-- begin Items --
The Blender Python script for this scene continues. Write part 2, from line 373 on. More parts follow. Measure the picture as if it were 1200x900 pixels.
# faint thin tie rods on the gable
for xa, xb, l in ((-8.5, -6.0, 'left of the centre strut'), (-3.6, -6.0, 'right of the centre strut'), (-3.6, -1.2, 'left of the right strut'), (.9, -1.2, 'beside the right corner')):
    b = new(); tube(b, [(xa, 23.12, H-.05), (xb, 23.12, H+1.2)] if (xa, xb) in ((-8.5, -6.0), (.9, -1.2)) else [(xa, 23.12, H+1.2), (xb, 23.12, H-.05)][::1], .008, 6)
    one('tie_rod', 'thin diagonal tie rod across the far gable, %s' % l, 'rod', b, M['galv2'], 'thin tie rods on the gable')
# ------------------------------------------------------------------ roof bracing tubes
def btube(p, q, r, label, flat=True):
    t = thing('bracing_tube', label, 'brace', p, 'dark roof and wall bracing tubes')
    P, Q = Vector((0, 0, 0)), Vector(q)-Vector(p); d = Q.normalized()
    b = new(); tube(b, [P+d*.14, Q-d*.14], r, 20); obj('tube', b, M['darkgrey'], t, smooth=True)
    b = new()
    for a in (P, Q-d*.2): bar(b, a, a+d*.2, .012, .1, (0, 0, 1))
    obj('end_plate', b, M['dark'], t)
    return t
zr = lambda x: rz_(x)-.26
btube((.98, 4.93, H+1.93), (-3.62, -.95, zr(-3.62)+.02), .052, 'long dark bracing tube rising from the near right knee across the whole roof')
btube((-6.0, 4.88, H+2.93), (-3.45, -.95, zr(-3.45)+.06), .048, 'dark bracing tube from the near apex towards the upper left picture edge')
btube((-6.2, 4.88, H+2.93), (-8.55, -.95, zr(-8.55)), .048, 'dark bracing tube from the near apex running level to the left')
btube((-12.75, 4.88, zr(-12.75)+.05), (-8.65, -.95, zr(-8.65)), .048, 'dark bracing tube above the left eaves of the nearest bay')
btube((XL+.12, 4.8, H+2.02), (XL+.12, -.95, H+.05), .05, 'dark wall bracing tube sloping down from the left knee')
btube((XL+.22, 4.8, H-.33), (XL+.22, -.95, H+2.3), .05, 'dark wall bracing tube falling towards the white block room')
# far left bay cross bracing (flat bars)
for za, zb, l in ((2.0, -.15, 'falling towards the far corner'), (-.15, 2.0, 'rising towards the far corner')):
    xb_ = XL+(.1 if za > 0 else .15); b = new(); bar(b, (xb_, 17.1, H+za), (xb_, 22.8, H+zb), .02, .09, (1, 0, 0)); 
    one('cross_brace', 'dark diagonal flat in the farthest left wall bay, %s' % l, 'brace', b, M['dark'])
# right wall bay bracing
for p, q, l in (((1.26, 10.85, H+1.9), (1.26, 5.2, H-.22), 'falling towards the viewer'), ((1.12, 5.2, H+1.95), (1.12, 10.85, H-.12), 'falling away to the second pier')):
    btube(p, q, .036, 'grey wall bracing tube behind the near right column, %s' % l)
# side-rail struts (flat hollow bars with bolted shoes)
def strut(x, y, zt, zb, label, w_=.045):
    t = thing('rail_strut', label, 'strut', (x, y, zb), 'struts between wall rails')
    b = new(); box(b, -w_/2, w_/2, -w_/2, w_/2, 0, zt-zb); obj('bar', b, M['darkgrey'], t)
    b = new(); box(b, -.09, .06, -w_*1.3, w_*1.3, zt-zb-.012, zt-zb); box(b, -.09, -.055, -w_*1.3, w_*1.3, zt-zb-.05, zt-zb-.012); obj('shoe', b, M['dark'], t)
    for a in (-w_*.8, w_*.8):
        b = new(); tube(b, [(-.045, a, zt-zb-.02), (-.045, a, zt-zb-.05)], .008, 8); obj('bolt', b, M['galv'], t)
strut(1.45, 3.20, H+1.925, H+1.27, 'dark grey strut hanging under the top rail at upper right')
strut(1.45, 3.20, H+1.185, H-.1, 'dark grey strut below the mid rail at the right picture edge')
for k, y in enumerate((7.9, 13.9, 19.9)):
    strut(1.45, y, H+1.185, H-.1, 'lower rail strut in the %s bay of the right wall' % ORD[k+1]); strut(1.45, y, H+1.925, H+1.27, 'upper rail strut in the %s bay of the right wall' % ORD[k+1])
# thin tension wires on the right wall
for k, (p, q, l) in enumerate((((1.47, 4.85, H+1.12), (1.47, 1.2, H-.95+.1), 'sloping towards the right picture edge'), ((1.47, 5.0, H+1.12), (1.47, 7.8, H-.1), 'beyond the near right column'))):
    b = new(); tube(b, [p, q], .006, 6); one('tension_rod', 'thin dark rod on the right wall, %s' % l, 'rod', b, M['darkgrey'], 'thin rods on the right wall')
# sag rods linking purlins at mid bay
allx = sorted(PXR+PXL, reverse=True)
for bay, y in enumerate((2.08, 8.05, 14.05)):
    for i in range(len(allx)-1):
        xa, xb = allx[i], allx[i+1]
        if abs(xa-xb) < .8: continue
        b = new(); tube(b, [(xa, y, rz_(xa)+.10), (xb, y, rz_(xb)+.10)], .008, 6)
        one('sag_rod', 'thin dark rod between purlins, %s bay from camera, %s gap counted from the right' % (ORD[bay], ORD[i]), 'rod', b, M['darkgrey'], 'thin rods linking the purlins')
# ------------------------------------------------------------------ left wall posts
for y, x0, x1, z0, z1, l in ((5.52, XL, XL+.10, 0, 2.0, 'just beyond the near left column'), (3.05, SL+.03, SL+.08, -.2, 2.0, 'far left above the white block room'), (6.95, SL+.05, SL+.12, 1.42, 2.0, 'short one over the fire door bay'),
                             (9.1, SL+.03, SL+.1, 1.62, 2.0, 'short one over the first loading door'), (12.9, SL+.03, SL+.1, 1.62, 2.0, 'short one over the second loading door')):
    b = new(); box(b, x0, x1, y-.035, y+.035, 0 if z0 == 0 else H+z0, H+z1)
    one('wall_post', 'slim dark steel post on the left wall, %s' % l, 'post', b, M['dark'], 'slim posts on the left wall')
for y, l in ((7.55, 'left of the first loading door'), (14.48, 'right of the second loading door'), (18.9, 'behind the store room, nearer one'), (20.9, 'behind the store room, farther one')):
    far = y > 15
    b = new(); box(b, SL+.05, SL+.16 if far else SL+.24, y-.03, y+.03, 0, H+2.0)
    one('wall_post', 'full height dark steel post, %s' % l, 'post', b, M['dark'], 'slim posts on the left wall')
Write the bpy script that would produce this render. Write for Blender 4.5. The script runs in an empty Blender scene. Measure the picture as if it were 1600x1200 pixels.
-- end Items --
§ To be done
Return each line of the data exactly as written above.

§ The completed task
The Blender Python script for this scene continues. Write part 2, from line 373 on. More parts follow. Measure the picture as if it were 1200x900 pixels.
# faint thin tie rods on the gable
for xa, xb, l in ((-8.5, -6.0, 'left of the centre strut'), (-3.6, -6.0, 'right of the centre strut'), (-3.6, -1.2, 'left of the right strut'), (.9, -1.2, 'beside the right corner')):
    b = new(); tube(b, [(xa, 23.12, H-.05), (xb, 23.12, H+1.2)] if (xa, xb) in ((-8.5, -6.0), (.9, -1.2)) else [(xa, 23.12, H+1.2), (xb, 23.12, H-.05)][::1], .008, 6)
    one('tie_rod', 'thin diagonal tie rod across the far gable, %s' % l, 'rod', b, M['galv2'], 'thin tie rods on the gable')
# ------------------------------------------------------------------ roof bracing tubes
def btube(p, q, r, label, flat=True):
    t = thing('bracing_tube', label, 'brace', p, 'dark roof and wall bracing tubes')
    P, Q = Vector((0, 0, 0)), Vector(q)-Vector(p); d = Q.normalized()
    b = new(); tube(b, [P+d*.14, Q-d*.14], r, 20); obj('tube', b, M['darkgrey'], t, smooth=True)
    b = new()
    for a in (P, Q-d*.2): bar(b, a, a+d*.2, .012, .1, (0, 0, 1))
    obj('end_plate', b, M['dark'], t)
    return t
zr = lambda x: rz_(x)-.26
btube((.98, 4.93, H+1.93), (-3.62, -.95, zr(-3.62)+.02), .052, 'long dark bracing tube rising from the near right knee across the whole roof')
btube((-6.0, 4.88, H+2.93), (-3.45, -.95, zr(-3.45)+.06), .048, 'dark bracing tube from the near apex towards the upper left picture edge')
btube((-6.2, 4.88, H+2.93), (-8.55, -.95, zr(-8.55)), .048, 'dark bracing tube from the near apex running level to the left')
btube((-12.75, 4.88, zr(-12.75)+.05), (-8.65, -.95, zr(-8.65)), .048, 'dark bracing tube above the left eaves of the nearest bay')
btube((XL+.12, 4.8, H+2.02), (XL+.12, -.95, H+.05), .05, 'dark wall bracing tube sloping down from the left knee')
btube((XL+.22, 4.8, H-.33), (XL+.22, -.95, H+2.3), .05, 'dark wall bracing tube falling towards the white block room')
# far left bay cross bracing (flat bars)
for za, zb, l in ((2.0, -.15, 'falling towards the far corner'), (-.15, 2.0, 'rising towards the far corner')):
    xb_ = XL+(.1 if za > 0 else .15); b = new(); bar(b, (xb_, 17.1, H+za), (xb_, 22.8, H+zb), .02, .09, (1, 0, 0)); 
    one('cross_brace', 'dark diagonal flat in the farthest left wall bay, %s' % l, 'brace', b, M['dark'])
# right wall bay bracing
for p, q, l in (((1.26, 10.85, H+1.9), (1.26, 5.2, H-.22), 'falling towards the viewer'), ((1.12, 5.2, H+1.95), (1.12, 10.85, H-.12), 'falling away to the second pier')):
    btube(p, q, .036, 'grey wall bracing tube behind the near right column, %s' % l)
# side-rail struts (flat hollow bars with bolted shoes)
def strut(x, y, zt, zb, label, w_=.045):
    t = thing('rail_strut', label, 'strut', (x, y, zb), 'struts between wall rails')
    b = new(); box(b, -w_/2, w_/2, -w_/2, w_/2, 0, zt-zb); obj('bar', b, M['darkgrey'], t)
    b = new(); box(b, -.09, .06, -w_*1.3, w_*1.3, zt-zb-.012, zt-zb); box(b, -.09, -.055, -w_*1.3, w_*1.3, zt-zb-.05, zt-zb-.012); obj('shoe', b, M['dark'], t)
    for a in (-w_*.8, w_*.8):
        b = new(); tube(b, [(-.045, a, zt-zb-.02), (-.045, a, zt-zb-.05)], .008, 8); obj('bolt', b, M['galv'], t)
strut(1.45, 3.20, H+1.925, H+1.27, 'dark grey strut hanging under the top rail at upper right')
strut(1.45, 3.20, H+1.185, H-.1, 'dark grey strut below the mid rail at the right picture edge')
for k, y in enumerate((7.9, 13.9, 19.9)):
    strut(1.45, y, H+1.185, H-.1, 'lower rail strut in the %s bay of the right wall' % ORD[k+1]); strut(1.45, y, H+1.925, H+1.27, 'upper rail strut in the %s bay of the right wall' % ORD[k+1])
# thin tension wires on the right wall
for k, (p, q, l) in enumerate((((1.47, 4.85, H+1.12), (1.47, 1.2, H-.95+.1), 'sloping towards the right picture edge'), ((1.47, 5.0, H+1.12), (1.47, 7.8, H-.1), 'beyond the near right column'))):
    b = new(); tube(b, [p, q], .006, 6); one('tension_rod', 'thin dark rod on the right wall, %s' % l, 'rod', b, M['darkgrey'], 'thin rods on the right wall')
# sag rods linking purlins at mid bay
allx = sorted(PXR+PXL, reverse=True)
for bay, y in enumerate((2.08, 8.05, 14.05)):
    for i in range(len(allx)-1):
        xa, xb = allx[i], allx[i+1]
        if abs(xa-xb) < .8: continue
        b = new(); tube(b, [(xa, y, rz_(xa)+.10), (xb, y, rz_(xb)+.10)], .008, 6)
        one('sag_rod', 'thin dark rod between purlins, %s bay from camera, %s gap counted from the right' % (ORD[bay], ORD[i]), 'rod', b, M['darkgrey'], 'thin rods linking the purlins')
# ------------------------------------------------------------------ left wall posts
for y, x0, x1, z0, z1, l in ((5.52, XL, XL+.10, 0, 2.0, 'just beyond the near left column'), (3.05, SL+.03, SL+.08, -.2, 2.0, 'far left above the white block room'), (6.95, SL+.05, SL+.12, 1.42, 2.0, 'short one over the fire door bay'),
                             (9.1, SL+.03, SL+.1, 1.62, 2.0, 'short one over the first loading door'), (12.9, SL+.03, SL+.1, 1.62, 2.0, 'short one over the second loading door')):
    b = new(); box(b, x0, x1, y-.035, y+.035, 0 if z0 == 0 else H+z0, H+z1)
    one('wall_post', 'slim dark steel post on the left wall, %s' % l, 'post', b, M['dark'], 'slim posts on the left wall')
for y, l in ((7.55, 'left of the first loading door'), (14.48, 'right of the second loading door'), (18.9, 'behind the store room, nearer one'), (20.9, 'behind the store room, farther one')):
    far = y > 15
    b = new(); box(b, SL+.05, SL+.16 if far else SL+.24, y-.03, y+.03, 0, H+2.0)
    one('wall_post', 'full height dark steel post, %s' % l, 'post', b, M['dark'], 'slim posts on the left wall')
Write the bpy script that would produce this render. Write for Blender 4.5. The script runs in an empty Blender scene. Measure the picture as if it were 1600x1200 pixels.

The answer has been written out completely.